In one of my favorite scenes, van Gogh - who has self-committed himself to an asylum run by the Catholic Church - meets with a priest (played by Mads Mikkelsen) where a determination must be made if it is safe to let van Gogh be released back into society. During the conversation between the two men, van Gogh comes to the conclusion that he is similar to Jesus Christ. No, not in a divine way, but in the fact that, like Jesus, his own work will not be appreciated until long after he has left this world. Not only is this a great moment, but movie buffs may get some extra enjoyment of watching Dafoe, who is playing van Gogh, comparing himself to Christ, whom, of course, Dafoe played in Martin Scorsese’s The Last Temptation of Christ.

While I didn’t fall in love with Schnabel’s film, and while it’s not something I’d probably watch a second time, I really admired Dafoe’s performance and the fact that the movie avoided the normal biographical approach that one might expect and offered a more personal look at its subject matter. If you’re a student or just a fan of good acting, At Eternity’s Gate deserves to be seen just for Dafoe’s performance and how he engages the viewer with his words, his eyes, and his movements.

Vital Disc Stats: The Blu-ray

At Eternity's Gate comes to Blu-ray in an eco-friendly Elite keepcase, which houses the 50GB dual-layer disc along with a single insert containing a code for a digital copy of the film. The Blu-ray is front-loaded with trailers for Five Feet Apart and Ben is Back. The main menu features a montage of footage from the movie, with menu selections horizontally across the bottom of the screen.

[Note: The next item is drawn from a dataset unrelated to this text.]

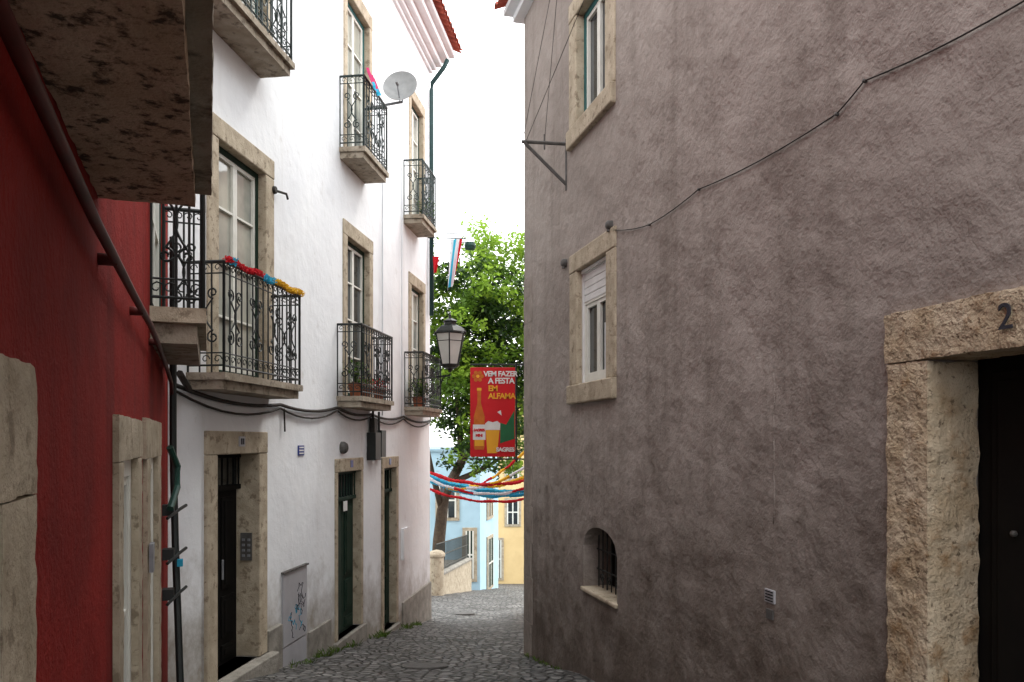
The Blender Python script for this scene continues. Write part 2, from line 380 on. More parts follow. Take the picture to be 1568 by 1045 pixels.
def panel_door(mb,F,a,b,c,d,dep,k,leaves=1,trans=None):
    a+=.007;b-=.007;d-=.007
    w=(b-a)/leaves; top=d
    if trans:
        top=d-trans; mb.box(F,a,b,-dep-.02,-dep+.05,top-.05,top,k)
        mb.quad([F(a,-dep,top),F(b,-dep,top),F(b,-dep,d),F(a,-dep,d)],'glassd')
        nb=max(3,int((b-a)/.12))
        for i in range(nb+1):
            Yq=a+.02+(b-a-.04)*i/nb; mb.tube([F(Yq,-dep+.03,top),F(Yq,-dep+.03,d)],.012,k,5)
        mb.box(F,a,b,-dep-.02,-dep+.05,d-.04,d,k)
        top-=.05
    for i in range(leaves):
        x0,x1=a+i*w+.004,a+(i+1)*w-.004
        mb.box(F,x0,x1,-dep-.03,-dep,c,top,k)
        s=.09
        zs=[c,c+.22,c+.22+(top-c)*.28,top-.05]
        for q in range(len(zs)-1):
            za,zb=zs[q]+s*.6,zs[q+1]-.02
            if zb-za<.1: continue
            mb.box(F,x0+s,x1-s,-dep+.001,-dep+.018,za,zb,k)
            mb.box(F,x0+s+.04,x1-s-.04,-dep+.019,-dep+.03,za+.04,zb-.04,k)
mb=MB()
panel_door(mb,W,D1[0],D1[1],D1[2],D1[3],.22,'ddoor',2,.32)
panel_door(mb,W,D2[0],D2[1],D2[2],D2[3],.11,'green',2,.36)
panel_door(mb,W,D3[0],D3[1],D3[2],D3[3],.11,'green',2,.36)
mb.box(W,11.22,11.36,-.075,-.06,-1.0,-.86,'bwhite')
mb.tube([W(7.98,-.17,-1.4),W(7.98,-.17,-1.2)],.012,'metal')
mb.obj('doors',wb,.004)
mb=MB()
mb.box(W,8.345,8.37,-.165,-.045,-1.26,-.97,'dmetal')
for i in range(4):
    for j in range(2): mb.box(W,8.337,8.345,-.145+j*.06,-.115+j*.06,-1.22+i*.055,-1.195+i*.055,'metal')
mb.box(W,9.0,9.68,-.02,.022,-2.34,-1.52,'panel'); mb.box(W,9.0,9.68,-.02,.015,-2.75,-2.36,'panel')
mb.box(W,8.98,9.70,0,.04,-1.51,-1.49,'dmetal')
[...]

The Blu-ray in this release is Region A locked.

Video Review


At Eternity's Gate was shot digitally on RED Helium 8K equipment and the 1080p transfer (shown in the 2.40:1 aspect ratio) was taken from a 4K digital intermediate. Sadly, Lionsgate has not decided to release a 4K version of the movie, but this Blu-ray version still delivers some wonderful images, from the lush green of trees to yellow-painted walls, to the variety of colors that are used in the painted works seen in the movie. The film was directed by Julian Schnabel, who is himself a painter, and he certainly gives the movie a quite artistic look.

In fact, if there's any complaint I have about the visuals, it's in the way Schnabel decided to shoot his movie, other than any issues with the transfer itself. The director and cinematographer Benoît Delhomme shoot the movie primarily with hand-held shots, often giving us moments from van Gogh's perspective where the bottom half of the screen is blurred and distorted – trying to show the world as van Gogh may have seen it. In terms of artistic endeavor, it's a bold move. In terms of viewer enjoyment, honestly, it's often a distraction.

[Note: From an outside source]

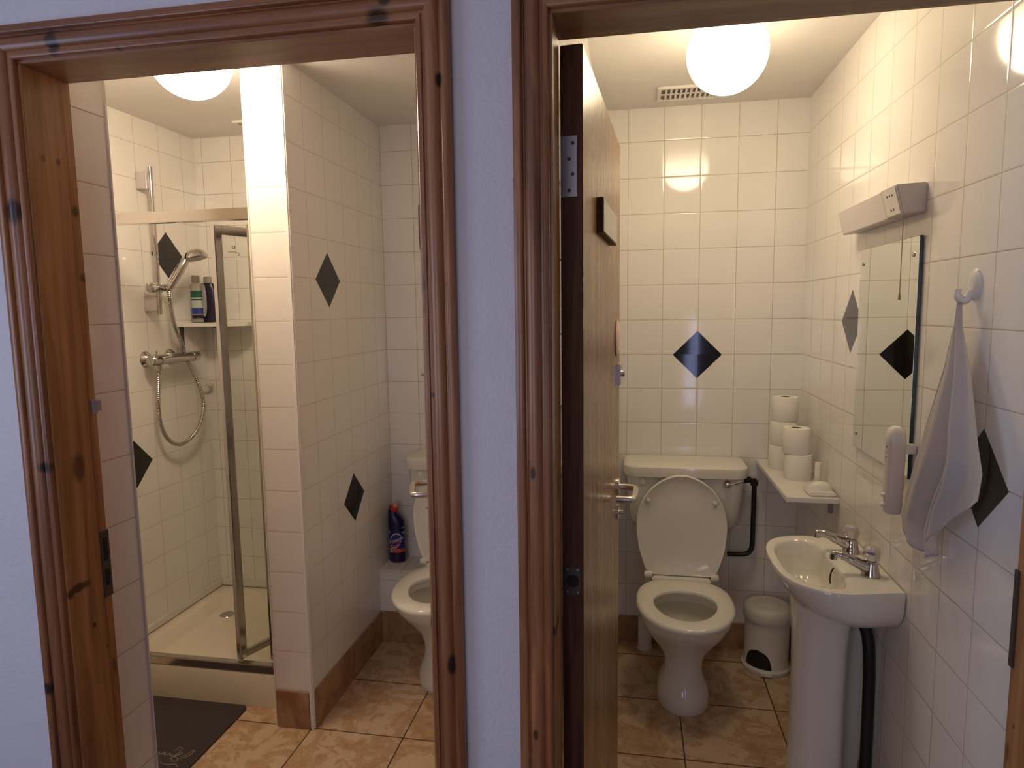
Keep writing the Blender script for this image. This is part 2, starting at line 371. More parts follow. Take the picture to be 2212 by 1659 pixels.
for nm, a, b, c, d, mid in (('added_rear_window', -1.3, -0.3, 0.7, 2.0, 1.30), ('window_3', 0.57, 0.72, 0.42, 1.48, None)):  # the wide one is an added opening for the rear light
    w2 = sbox(nm, M_glass, a, b, -1.628, -1.624, c, d)
    bm = B(); f_ = 0.035 if mid else 0.008
    for x in (a, b-f_): box(bm, x, x+f_, -1.645, -1.605, c, d)
    for z in (c, d-f_): box(bm, a, b, -1.644, -1.606, z, z+f_)
    if mid: box(bm, a, b, -1.643, -1.607, mid, mid+.035); box(bm, -.815, -.785, -1.643, -1.607, c, d)
    obj('window_frame', bm, M_white, w2)

# skirting tiles, one per piece of wall
def skirt(name, *a, joints=()):
    o = bxo(name, M_skirt, None, *a, bev=0.0015); struct(o); return o
skirt('baseboard_divider_end', -1.3065, XD-0.014, YC-0.007, YC, 0, 0.145)
skirt('baseboard_divider', XD, XD+0.008, YC+0.014, 2.4715, 0, 0.1475)
skirt('baseboard_divider_rear', XD, XD+0.008, 2.4745, 2.80, 0, 0.1475)
skirt('baseboard_left_rear', XD+0.008, -0.31, 2.797, 2.8045, 0, 0.1475)
skirt('baseboard_right_rear', -0.15, XR, YB-0.008, YB, 0, 0.122)
skirt('baseboard_right', XR-0.008, XR, YI, YB-0.008, 0, 0.122)
# tiled ledge behind the left toilet
T_ledge = tile('tile_ledge', 'x', -1.2055, 0.147, gw=0.0011)
n_ = bxo('wall_ledge', T_ledge, None, XD, -0.31, 2.805, YB, 0, 0.338); struct(n_)
T_ledtop = N('tile_ledge_top'); _v, _x, _y, _z = T_ledtop.pos()
_u = T_ledtop.math('DIVIDE', T_ledtop.math('SUBTRACT', _x, -1.052), P); _f = T_ledtop.math('SUBTRACT', _u, T_ledtop.math('FLOOR', _u))
_d = T_ledtop.math('MULTIPLY', T_ledtop.math('MINIMUM', _f, T_ledtop.math('SUBTRACT', 1.0, _f)), P)
T_ledtop.p(Base_Color=T_ledtop.mix(T_ledtop.smooth(_d, 0.0008, 0.002), (0.35, 0.3, 0.22), (0.82, 0.78, 0.70)), Roughness=0.08); T_ledtop = T_ledtop.m
struct(bxo('ledge_top', T_ledtop, n_, XD, -0.31, 2.797, YB, 0.338, 0.350, bev=0.003))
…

But in terms of quality, the transfer here does a solid job of bringing Schnabel's vision to home video. Honestly, the movie is shot in such a way that it would be hard to pick up on glitches and know if they were transfer issues or something the director intended. Most, if not all of the scenes seem to have been shot with natural light, meaning we get a lot of sunlight and often lens flaring because of it. But to the best of my estimation, there's no noticeable aliasing or banding or problems with the image other than what the director intended to be there.

Audio Review


The featured English 5.1 DTS-HD track, while not dominant, certainly gets the job done. Dialogue, which is exclusively front and center, is well rendered, and I didn’t notice any evident glitches such as drop-outs or muddiness in the track. The surround use, though, is subtle at best and not always obvious. It is primarily used to enhance the musical score by composer Tatiana Lisovkaia and for some ambient moments, such as for some of the outdoor sequences or when the characters are having a conversation in a crowded room. But the bottom line is that listeners/viewers should have no complaints, although the track is far from a “showy” one.

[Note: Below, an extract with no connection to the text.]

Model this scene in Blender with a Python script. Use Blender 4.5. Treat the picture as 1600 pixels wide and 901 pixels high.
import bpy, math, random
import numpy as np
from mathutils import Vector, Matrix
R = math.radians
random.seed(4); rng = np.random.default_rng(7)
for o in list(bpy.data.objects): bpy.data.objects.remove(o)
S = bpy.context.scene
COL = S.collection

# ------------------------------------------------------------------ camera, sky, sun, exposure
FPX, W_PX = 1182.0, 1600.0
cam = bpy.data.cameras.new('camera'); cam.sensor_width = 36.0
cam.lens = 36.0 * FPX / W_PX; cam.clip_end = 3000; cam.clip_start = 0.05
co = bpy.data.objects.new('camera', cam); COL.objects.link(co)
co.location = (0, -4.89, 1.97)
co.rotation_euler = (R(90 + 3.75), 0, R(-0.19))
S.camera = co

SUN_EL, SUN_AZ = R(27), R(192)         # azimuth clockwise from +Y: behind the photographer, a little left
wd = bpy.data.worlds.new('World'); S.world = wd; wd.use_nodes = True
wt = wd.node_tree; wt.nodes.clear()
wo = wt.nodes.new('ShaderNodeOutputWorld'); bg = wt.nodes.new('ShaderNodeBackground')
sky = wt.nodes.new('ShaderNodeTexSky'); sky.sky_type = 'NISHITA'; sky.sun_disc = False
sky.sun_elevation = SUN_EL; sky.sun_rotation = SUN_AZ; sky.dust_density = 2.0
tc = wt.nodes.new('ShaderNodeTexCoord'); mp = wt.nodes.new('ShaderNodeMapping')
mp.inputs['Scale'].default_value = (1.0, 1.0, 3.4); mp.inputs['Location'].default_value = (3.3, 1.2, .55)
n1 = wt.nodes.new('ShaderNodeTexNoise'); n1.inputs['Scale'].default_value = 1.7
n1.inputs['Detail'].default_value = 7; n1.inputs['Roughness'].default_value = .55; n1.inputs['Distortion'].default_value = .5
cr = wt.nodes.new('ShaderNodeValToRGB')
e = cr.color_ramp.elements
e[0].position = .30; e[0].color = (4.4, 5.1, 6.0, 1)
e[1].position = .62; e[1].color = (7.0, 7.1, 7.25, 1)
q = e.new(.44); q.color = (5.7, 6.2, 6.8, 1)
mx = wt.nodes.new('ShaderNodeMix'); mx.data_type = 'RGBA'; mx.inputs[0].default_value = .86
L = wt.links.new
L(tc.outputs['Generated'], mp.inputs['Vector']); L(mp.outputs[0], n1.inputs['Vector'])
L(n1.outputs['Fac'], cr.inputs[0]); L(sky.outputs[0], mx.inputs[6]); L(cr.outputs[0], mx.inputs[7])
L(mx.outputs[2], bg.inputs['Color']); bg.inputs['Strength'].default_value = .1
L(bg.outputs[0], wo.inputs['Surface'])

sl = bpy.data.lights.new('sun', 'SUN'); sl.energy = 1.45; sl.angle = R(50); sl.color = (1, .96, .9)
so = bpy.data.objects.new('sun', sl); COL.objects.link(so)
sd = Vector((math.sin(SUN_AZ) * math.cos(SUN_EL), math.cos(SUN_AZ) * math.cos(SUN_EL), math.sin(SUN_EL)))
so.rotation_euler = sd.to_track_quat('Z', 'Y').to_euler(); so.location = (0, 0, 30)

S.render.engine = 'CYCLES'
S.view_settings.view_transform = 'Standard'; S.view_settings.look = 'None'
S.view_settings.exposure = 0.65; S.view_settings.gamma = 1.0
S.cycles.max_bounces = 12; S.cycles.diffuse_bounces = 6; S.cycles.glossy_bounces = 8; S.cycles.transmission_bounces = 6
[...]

In addition to the lossless 5.1 track (and the audio commentary, mentioned in our Extras section below), an English Descriptive Audio track is also available, as are subtitles in English, English SDH, and Spanish.

Special Features

  • Audio Commentary with Director Julian Schnabel and Co-Writer and Editor Louise Kugelberg – The movie's director/co-writer and its editor/co-writer team up for an informative – if somewhat dry at times (and other times silent) – commentary track. Those looking to find out why Schnabel had things look/happen the way they did in the movie will definitely want to give this a listen.
  • Made by a Painter (HD 2:37) – This first of three featurettes on this release has the cast and crew, including Director Julian Schnabel, talking about why they chose to make the movie the way they made it.
  • Channeling van Gogh (HD 2:16) – The cast and crew talk about how Willem Dafoe was the perfect choice to bring van Gogh to life in this film Dafoe also contributes to the conversation here.
  • Vision of van Gogh (HD 2:09) – This final featurette takes a look at the cinematography of the movie.
  • Theatrical Trailer (HD 2:35) – The original theatrical trailer for At Eternity's Gate.

Final Thoughts

Unless you have a painting background or love the arts in general, At Eternity's Gate probably isn't something you'll wish to view more than once. However, thanks to a strong, humanizing performance by star Willem Dafoe in the lead role, you'll leave this movie will more of a connection to Vincent van Gogh than you had going in. Lionsgate's Blu-ray release provides a nice A/V transfer and a few extras (including an informative commentary track) that, combined with the film itself, makes this one Worth a Look.